Chi è pronto a dispiegare i propri uomini in un’eventuale missione di peacekeeping, sotto egida Onu, qualora si arrivasse a una tregua? Il quesito offre il fianco per altri interrogativi, che vanno più nel dettaglio delle regole di ingaggio. Se davvero le ostilità dovessero sospendersi, è necessario capire quali obiettivi sensibili sarebbero protetti. Soltanto le infrastrutture energetiche e i porti del Mar Nero oppure anche abitazioni private, scuole e ospedali che Mosca ha colpito non oltre due giorni fa? E se anche i Caschi blu dovessero mettersi in marcia, dove si dovrebbero arrestare? Lungo il confine euro-ucraino oppure oltre, quindi a ridosso del fronte? «Si tratterebbe di una forza che monitora il rispetto del cessate il fuoco, che è cosa ben diversa dalle garanzie di sicurezza di cui si parla», ha spiegato Jean-Pierre Lacroix, braccio destro del segretario generale Onu, António Guterres, con delega alle Operazioni di pace. Parole che legittimano le buone intenzioni del summit di Parigi, mentre rimarcano l’ambiguità di quello di Riad.

I volenterosi si chiamano così proprio perché sono convinti di poter dare delle garanzie a Zelensky. Sconfessando così gli Usa, che non credono in noi, e la Russia, che invece ci considera ridicoli. Sempre ieri il capo della diplomazia del Cremlino, Sergej Lavrov, ha apostrofato i partecipanti al vertice parigino come «sognatori, che stanno dimostrando la loro totale incompetenza politica ogni giorno che passa».

Il Cremlino e le sanzioni: zero respiro a Putin

È ancora presto per dire se sia sufficiente o meno, ma è indubbio che a Bruxelles abbiano cambiato i toni da due mesi a questa parte. Mai ci saremmo immaginati Kaja Kallas, numero uno della diplomazia Ue, che lancia – come ha fatto ieri – una “Strategia per la preparazione”. Un piano di reazione rapida da attivare in caso di crisi (attacchi armati, minacce ibride e cyberattack), che prevede la fornitura di scorte essenziali per un minimo di 72 ore.  D’altra parte, mentre Zelensky dall’Eliseo rivendica la necessità di far tacere i cannoni, il Cremlino appare più concentrato sull’altro capitolo delle trattative: quello delle sanzioni. Il portavoce di Putin, Dmitri Peskov, vi è tornato anche ieri. È segno che sono la vera spina nel fianco di Mosca.

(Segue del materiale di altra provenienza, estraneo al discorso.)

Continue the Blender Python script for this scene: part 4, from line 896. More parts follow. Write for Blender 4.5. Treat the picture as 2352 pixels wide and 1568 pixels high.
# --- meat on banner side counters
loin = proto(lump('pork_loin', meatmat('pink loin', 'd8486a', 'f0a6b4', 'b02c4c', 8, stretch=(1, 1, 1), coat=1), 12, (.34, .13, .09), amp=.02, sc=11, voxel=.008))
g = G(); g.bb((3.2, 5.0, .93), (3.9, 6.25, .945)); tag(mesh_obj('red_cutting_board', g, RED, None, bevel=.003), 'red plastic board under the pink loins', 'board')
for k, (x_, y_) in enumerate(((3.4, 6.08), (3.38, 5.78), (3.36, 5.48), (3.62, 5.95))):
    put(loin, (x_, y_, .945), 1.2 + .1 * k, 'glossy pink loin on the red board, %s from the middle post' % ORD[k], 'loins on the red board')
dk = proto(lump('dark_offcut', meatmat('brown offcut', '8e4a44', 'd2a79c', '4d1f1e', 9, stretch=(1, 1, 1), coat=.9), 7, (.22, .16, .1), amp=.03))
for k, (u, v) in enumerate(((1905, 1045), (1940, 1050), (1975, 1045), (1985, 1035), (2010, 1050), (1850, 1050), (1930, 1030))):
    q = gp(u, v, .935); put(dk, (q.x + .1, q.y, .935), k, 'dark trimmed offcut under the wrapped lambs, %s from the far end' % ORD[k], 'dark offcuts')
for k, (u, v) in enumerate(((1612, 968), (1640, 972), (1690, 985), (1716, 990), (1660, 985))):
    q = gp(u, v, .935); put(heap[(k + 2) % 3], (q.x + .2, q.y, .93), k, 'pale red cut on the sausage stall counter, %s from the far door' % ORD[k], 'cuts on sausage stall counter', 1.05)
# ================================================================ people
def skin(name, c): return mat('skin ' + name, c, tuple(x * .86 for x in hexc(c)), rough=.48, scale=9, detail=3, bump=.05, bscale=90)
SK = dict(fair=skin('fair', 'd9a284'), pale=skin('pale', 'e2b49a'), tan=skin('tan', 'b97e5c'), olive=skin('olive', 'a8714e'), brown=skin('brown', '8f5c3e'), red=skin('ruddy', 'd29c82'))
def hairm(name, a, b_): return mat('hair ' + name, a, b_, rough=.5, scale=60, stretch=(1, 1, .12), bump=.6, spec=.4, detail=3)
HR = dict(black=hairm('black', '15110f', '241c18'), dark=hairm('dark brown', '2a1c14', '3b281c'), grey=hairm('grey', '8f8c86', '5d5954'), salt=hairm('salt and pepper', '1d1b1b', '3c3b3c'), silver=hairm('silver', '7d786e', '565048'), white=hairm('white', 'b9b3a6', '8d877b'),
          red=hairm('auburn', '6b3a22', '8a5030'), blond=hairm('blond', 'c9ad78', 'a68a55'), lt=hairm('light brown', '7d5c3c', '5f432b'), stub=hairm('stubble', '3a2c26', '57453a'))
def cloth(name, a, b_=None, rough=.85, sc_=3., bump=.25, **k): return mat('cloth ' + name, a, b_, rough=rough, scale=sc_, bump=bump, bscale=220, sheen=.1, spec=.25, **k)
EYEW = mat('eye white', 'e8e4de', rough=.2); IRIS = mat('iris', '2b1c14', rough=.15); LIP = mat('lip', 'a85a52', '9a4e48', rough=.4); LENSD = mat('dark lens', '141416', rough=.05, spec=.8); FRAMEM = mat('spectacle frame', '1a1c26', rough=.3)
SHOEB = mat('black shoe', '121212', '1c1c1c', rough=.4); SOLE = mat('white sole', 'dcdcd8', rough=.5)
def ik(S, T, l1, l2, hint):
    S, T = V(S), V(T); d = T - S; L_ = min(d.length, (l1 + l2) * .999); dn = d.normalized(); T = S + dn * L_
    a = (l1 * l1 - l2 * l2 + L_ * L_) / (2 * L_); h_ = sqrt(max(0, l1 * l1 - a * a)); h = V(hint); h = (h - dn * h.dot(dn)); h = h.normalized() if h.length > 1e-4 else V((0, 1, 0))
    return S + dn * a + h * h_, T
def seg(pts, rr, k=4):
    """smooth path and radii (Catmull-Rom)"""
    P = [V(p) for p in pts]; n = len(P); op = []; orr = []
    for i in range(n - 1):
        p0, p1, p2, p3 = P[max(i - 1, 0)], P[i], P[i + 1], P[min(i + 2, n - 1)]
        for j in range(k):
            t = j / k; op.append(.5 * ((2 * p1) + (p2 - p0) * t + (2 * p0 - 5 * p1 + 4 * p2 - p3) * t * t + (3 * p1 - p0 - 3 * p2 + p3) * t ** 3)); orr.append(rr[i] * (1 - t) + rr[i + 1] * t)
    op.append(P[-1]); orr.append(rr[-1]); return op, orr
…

Se non dovesse risolversi questo nodo, una volta stoppato il conflitto, l’economia russa mostrerebbe tutta la sua debolezza. Nel 2024 il PIL è cresciuto del 4%, ma dopato da tre anni di guerra. La spesa militare ha rappresentato circa l’8% del Prodotto interno lordo e il 40% del bilancio federale. Mosca brama più di ogni altra cosa di tornare a controllare i propri capitali bloccati nelle banche soprattutto europee. Questo tema però non è mai stato affrontato da nessuno in Europa. Lo stesso succederà a Parigi, dove Macron non ha la minima intenzione di offrire una qualunque possibilità di respiro a Putin.

Eliseo baluardo anti-Putin

Sul continente, infatti, l’Eliseo si conferma il più pugnace baluardo anti-Putin. E il suo inquilino si augura che oggi a Parigi questo ruolo gli venga riconosciuto dal maggior numero di leader. Meloni sarà la più restia a farlo. Va detto. D’altra parte, al presidente francese torna facile mostrare i muscoli più che alla nostra premier. A metà del secondo mandato e, di fatto, con il pieno controllo della politica estera, non ha l’angoscia che un qualsiasi ministro euroscettico si metta di traverso alla trama che sta tessendo sullo scacchiere mondiale. Nemmeno gli avversari del Rassemblement National, di cui è nota la fascinazione per Putin, si sono espressi contro il riarmo. Loro sono contrari all’idea di Macron di mettere a disposizione di tutta l’Ue lo scudo nucleare francese. Alla fine partono dallo stesso approccio di Trump: la bomba è mia e il bottone lo pigio io.

Ancora la settimana scorsa un sondaggio della rivista “Le Grand Continent” diceva che il 70% degli europei è favorevole a una Difesa comune. Ma nel dettaglio: il 77% in Francia, il 58% in Italia. Facile parlare di riarmo in un Paese del genere.